My internal computer’s given up trying to understand and settled for the dopamine rush. Cup 2Rs behaving like castors, dizzying speeds, I can’t help myself. The 296 goads me, teasing me to keep up, yelling encouragement. I have an absolute ball in a car that crept silently through Berrocal being patted by passers-by.
I can find faults. Some. The leather’s slippy and I’d like the seats to rotate under me more. The infotainment is irritating, especially when CarPlay nabs the whole screen. Don’t have a go at me for not testing the hi-fi.
The V6 is a thing of beauty, and so’s the car itself; the visor-like windscreen, the buttresses, the 250LM-inspired side vents. This is not a revolution for Ferrari, the chassis is still aluminium, not carbon, but the integration of the systems is a new high. The 296 is corralled by the most dizzying bunch of acronyms I’ve ever come across. But no one does this stuff better than Ferrari, and never better than this, a car that dances so exquisitely to your tune, makes you feel like a hero.
The F8 stays on sale for a year, Ferrari claiming this is not a direct replacement. Yeah, right. It might be £40,000 less but who’s going to buy one now? Those with an electric allergy (“Sorry, volts bring me out in hives”)? You don’t know what you’re missing. This is electricity used to add depth and dimension to the supercar experience, there when it’s beneficial, stepping back and working in the shadows when it’s not. Perfect.

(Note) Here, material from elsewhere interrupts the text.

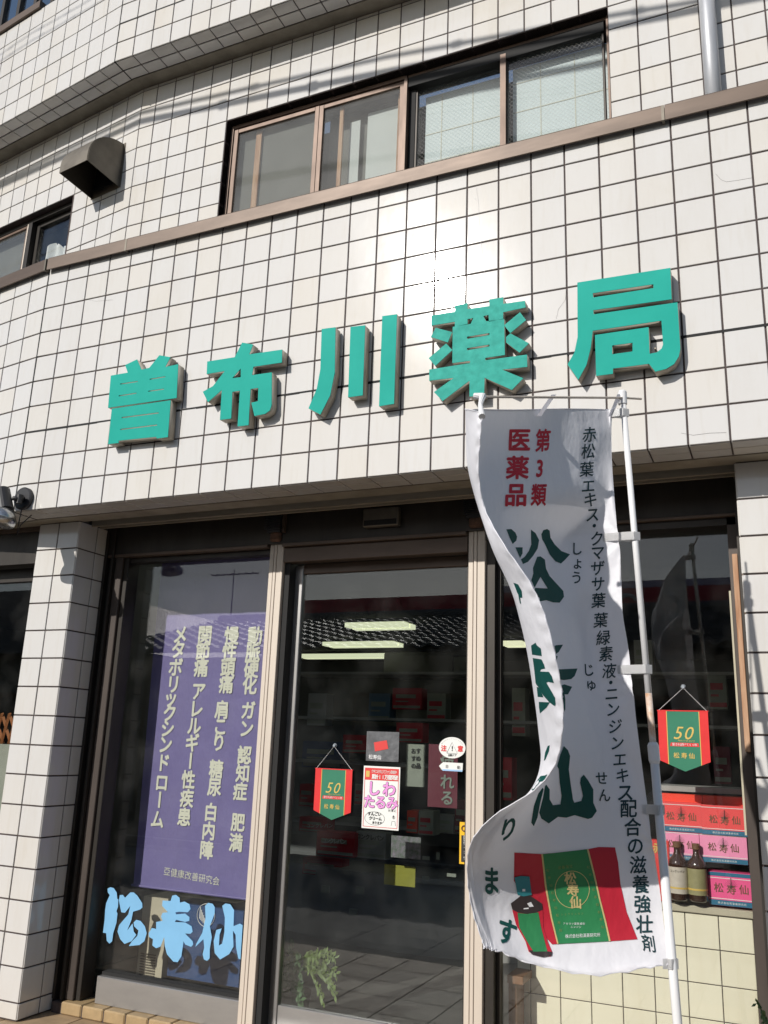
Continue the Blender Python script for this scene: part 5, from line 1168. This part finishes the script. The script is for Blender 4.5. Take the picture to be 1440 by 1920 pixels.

It’s going to give McLaren some sleepless nights, that’s for sure. Both firms will say that the Artura (670bhp and £182,500) isn’t a direct rival, but they are just dancing around each other. Right now no one builds a better mid-engined supercar than this. And it’s a bloody V6. For me it’s less of a step change to lose a pair of cylinders than it was to add a pair of turbos. The purity of the product shifted fundamentally when 458 became 488 back in 2015. This, in a very modern way, is getting back there.